[START RECORD LIST]
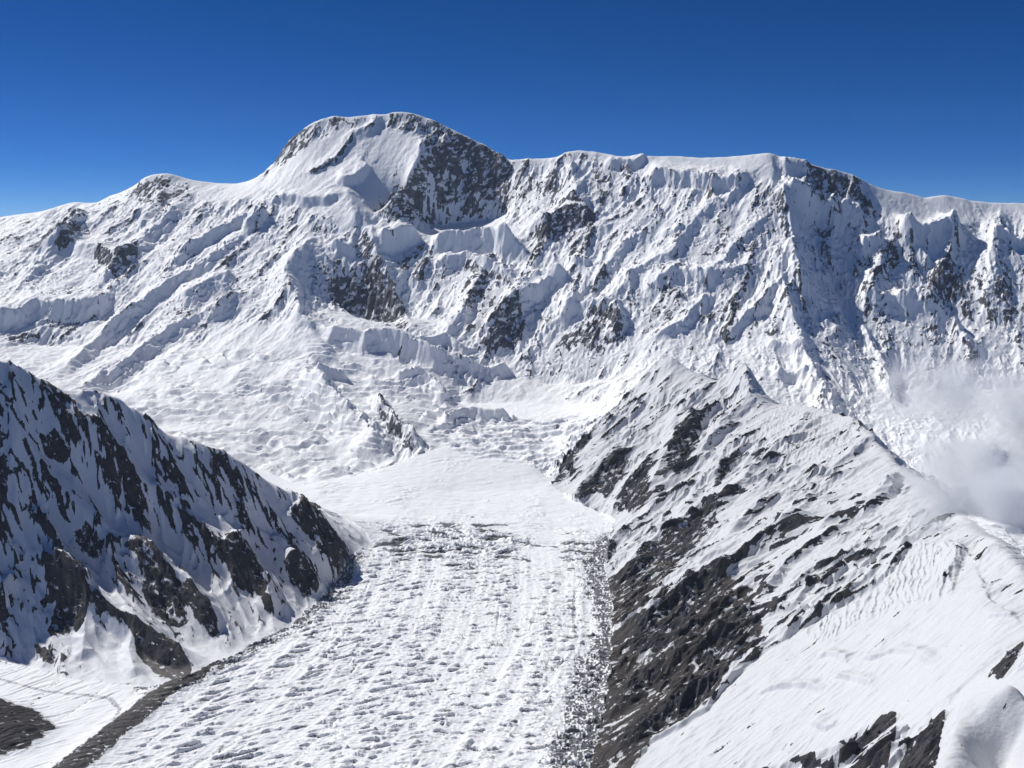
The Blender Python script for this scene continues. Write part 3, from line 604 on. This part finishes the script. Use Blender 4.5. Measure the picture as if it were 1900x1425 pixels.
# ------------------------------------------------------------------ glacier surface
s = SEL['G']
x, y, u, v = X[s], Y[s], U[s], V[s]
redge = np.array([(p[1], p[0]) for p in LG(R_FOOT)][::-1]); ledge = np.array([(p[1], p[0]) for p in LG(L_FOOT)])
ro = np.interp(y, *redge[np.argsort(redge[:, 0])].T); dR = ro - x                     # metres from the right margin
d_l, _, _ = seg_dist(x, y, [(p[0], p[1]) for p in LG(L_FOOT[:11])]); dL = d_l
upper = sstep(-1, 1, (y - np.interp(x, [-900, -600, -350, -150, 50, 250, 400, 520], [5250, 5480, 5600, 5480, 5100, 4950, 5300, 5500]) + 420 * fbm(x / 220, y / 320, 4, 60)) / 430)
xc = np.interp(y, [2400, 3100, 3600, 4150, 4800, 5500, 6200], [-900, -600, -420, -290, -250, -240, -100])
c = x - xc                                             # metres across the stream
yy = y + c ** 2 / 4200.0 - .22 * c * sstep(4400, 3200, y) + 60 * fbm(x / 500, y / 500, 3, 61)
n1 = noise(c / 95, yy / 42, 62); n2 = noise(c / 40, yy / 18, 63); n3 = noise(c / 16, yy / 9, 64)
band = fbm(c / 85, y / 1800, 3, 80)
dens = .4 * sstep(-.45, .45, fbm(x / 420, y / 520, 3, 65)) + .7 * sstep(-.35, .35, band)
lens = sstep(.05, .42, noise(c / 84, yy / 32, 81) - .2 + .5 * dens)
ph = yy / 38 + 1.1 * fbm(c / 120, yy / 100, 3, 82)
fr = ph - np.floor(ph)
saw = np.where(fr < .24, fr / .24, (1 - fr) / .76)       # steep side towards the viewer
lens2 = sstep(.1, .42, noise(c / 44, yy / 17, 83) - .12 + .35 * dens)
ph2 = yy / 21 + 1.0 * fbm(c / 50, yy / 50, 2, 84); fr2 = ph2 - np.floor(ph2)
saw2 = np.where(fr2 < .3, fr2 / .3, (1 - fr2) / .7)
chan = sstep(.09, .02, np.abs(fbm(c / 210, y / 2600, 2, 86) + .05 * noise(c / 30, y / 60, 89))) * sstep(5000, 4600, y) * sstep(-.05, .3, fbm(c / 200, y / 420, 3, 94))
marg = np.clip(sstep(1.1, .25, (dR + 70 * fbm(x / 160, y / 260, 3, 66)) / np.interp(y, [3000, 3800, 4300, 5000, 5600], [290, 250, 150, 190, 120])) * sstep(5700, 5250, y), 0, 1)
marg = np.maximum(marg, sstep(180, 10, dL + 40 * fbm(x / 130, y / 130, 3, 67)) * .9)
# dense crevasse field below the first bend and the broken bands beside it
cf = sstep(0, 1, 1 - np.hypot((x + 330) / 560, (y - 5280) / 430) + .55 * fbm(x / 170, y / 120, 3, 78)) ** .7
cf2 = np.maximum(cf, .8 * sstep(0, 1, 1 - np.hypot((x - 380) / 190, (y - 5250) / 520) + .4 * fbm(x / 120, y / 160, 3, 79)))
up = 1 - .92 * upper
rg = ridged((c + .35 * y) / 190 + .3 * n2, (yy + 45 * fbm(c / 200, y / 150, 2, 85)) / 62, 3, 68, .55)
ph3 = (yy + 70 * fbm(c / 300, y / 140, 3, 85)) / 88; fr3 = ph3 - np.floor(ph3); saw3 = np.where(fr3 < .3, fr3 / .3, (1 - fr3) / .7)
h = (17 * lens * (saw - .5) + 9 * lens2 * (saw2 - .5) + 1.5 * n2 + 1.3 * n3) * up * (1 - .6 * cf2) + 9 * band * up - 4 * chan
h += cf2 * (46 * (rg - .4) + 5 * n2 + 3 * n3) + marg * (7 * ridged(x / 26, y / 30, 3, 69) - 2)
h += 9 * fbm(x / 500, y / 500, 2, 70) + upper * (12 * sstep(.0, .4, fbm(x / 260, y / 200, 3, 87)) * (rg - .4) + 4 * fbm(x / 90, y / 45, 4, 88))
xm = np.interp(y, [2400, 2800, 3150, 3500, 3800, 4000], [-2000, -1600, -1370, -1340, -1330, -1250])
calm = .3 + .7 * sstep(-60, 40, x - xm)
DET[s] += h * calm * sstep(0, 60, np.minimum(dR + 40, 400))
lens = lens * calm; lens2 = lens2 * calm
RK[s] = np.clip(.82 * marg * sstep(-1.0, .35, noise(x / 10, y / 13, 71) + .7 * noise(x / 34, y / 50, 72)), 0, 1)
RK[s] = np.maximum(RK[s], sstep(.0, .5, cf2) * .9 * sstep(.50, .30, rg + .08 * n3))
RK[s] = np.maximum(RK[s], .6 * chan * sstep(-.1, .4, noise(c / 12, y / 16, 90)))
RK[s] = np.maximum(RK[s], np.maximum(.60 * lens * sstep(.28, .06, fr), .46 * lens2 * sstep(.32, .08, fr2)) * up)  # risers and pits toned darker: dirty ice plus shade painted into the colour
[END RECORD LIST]
[START RECORD LIST]
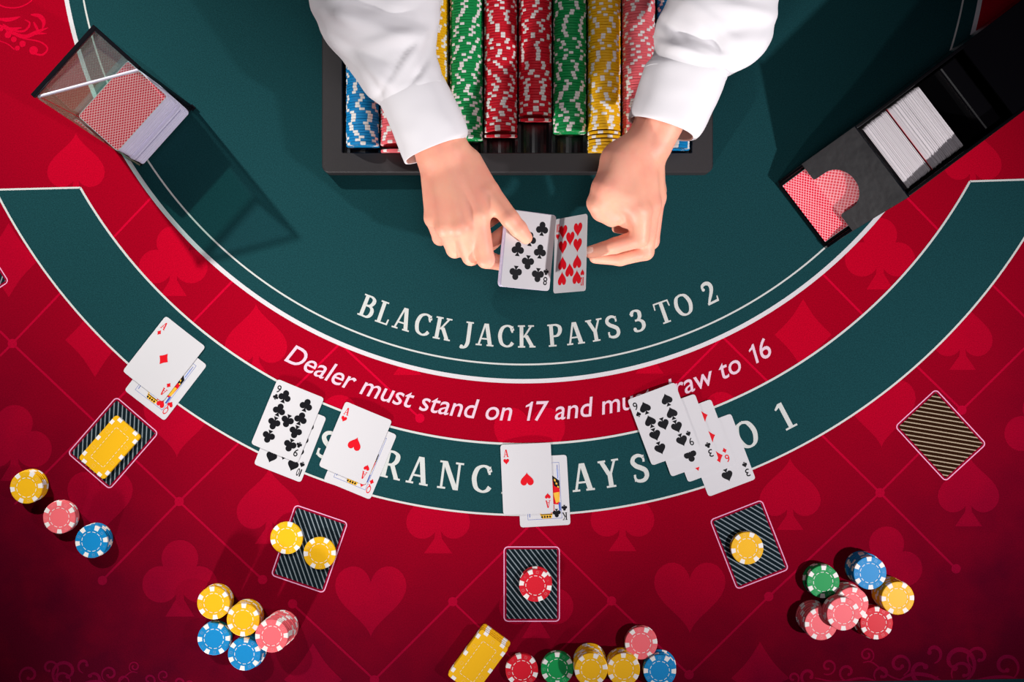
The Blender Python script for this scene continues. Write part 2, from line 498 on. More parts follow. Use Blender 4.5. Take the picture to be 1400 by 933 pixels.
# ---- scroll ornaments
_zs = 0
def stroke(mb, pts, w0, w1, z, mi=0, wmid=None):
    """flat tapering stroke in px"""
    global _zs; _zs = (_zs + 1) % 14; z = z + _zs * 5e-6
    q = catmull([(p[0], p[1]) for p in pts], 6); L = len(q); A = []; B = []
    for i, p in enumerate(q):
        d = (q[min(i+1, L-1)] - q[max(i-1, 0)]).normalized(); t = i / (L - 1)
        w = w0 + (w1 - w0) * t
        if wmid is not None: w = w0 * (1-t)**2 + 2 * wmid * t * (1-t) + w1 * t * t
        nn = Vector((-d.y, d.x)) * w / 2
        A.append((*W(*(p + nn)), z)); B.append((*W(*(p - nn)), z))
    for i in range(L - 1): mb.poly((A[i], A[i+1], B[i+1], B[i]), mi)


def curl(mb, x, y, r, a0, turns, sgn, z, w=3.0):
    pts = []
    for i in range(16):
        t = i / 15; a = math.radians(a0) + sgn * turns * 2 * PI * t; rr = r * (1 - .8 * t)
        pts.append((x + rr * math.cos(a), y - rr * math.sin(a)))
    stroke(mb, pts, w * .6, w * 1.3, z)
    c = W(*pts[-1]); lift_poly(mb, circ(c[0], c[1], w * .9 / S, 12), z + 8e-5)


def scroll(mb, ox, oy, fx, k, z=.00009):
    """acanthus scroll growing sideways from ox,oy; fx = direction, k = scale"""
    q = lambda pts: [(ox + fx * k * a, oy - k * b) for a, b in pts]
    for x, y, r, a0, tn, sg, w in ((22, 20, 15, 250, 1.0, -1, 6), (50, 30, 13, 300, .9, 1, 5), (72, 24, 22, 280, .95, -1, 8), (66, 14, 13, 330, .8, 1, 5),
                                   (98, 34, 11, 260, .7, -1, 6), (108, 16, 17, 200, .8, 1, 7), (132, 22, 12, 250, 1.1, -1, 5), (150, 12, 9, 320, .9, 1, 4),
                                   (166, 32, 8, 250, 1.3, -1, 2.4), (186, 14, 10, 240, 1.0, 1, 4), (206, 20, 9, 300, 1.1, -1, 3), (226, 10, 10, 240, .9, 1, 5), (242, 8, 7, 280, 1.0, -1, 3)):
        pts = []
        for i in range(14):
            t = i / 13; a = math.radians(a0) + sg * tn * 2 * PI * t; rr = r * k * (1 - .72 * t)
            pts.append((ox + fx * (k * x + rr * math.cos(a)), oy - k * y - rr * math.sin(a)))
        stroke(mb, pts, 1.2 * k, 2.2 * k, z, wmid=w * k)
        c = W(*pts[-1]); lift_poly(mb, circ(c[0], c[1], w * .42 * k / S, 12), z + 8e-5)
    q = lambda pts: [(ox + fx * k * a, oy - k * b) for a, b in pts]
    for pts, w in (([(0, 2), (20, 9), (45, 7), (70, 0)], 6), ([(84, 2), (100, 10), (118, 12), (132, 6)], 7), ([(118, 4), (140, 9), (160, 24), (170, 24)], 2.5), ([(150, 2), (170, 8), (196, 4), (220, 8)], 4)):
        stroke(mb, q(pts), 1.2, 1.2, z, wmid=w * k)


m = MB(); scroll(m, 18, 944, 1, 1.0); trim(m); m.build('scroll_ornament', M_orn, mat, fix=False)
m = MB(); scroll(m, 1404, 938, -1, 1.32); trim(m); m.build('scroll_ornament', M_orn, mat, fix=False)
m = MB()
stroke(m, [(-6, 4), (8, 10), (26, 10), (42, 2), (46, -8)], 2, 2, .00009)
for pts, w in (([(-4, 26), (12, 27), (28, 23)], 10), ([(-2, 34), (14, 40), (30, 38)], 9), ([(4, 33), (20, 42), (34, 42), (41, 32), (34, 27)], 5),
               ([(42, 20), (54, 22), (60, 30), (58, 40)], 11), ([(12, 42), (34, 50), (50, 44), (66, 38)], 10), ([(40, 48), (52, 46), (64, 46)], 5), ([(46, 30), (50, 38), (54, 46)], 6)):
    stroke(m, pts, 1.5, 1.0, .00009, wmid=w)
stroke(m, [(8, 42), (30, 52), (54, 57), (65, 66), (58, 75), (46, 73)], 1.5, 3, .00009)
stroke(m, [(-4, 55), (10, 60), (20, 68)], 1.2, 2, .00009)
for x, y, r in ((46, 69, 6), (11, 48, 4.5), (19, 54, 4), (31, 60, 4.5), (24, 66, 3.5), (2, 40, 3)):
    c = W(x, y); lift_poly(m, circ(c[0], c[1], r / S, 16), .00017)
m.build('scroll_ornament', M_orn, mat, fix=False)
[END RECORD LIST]
[START RECORD LIST]
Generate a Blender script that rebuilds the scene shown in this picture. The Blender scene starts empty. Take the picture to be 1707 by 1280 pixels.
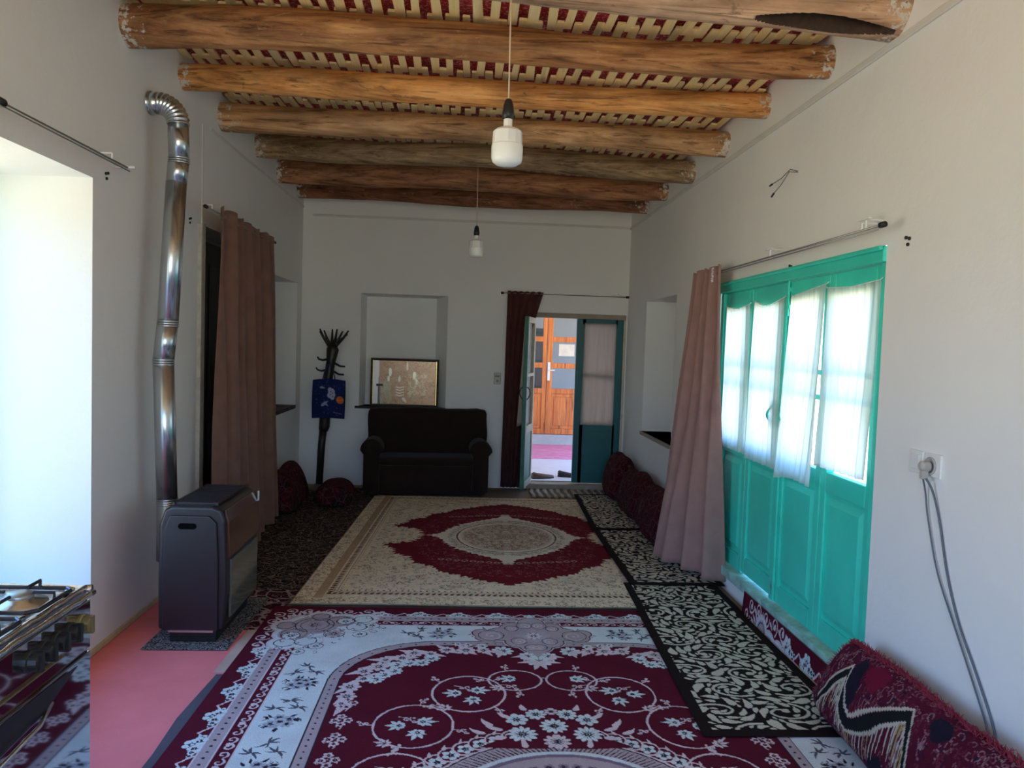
[END RECORD LIST]
→ AIM OF THE EXERCISE
Look through the entries above; copy every line holding the string "continues".

→ EXERCISE ANSWER
The Blender Python script for this scene continues. Write part 3, from line 604 on. This part finishes the script. Use Blender 4.5. Measure the picture as if it were 1900x1425 pixels.
The Blender Python script for this scene continues. Write part 2, from line 498 on. More parts follow. Use Blender 4.5. Take the picture to be 1400 by 933 pixels.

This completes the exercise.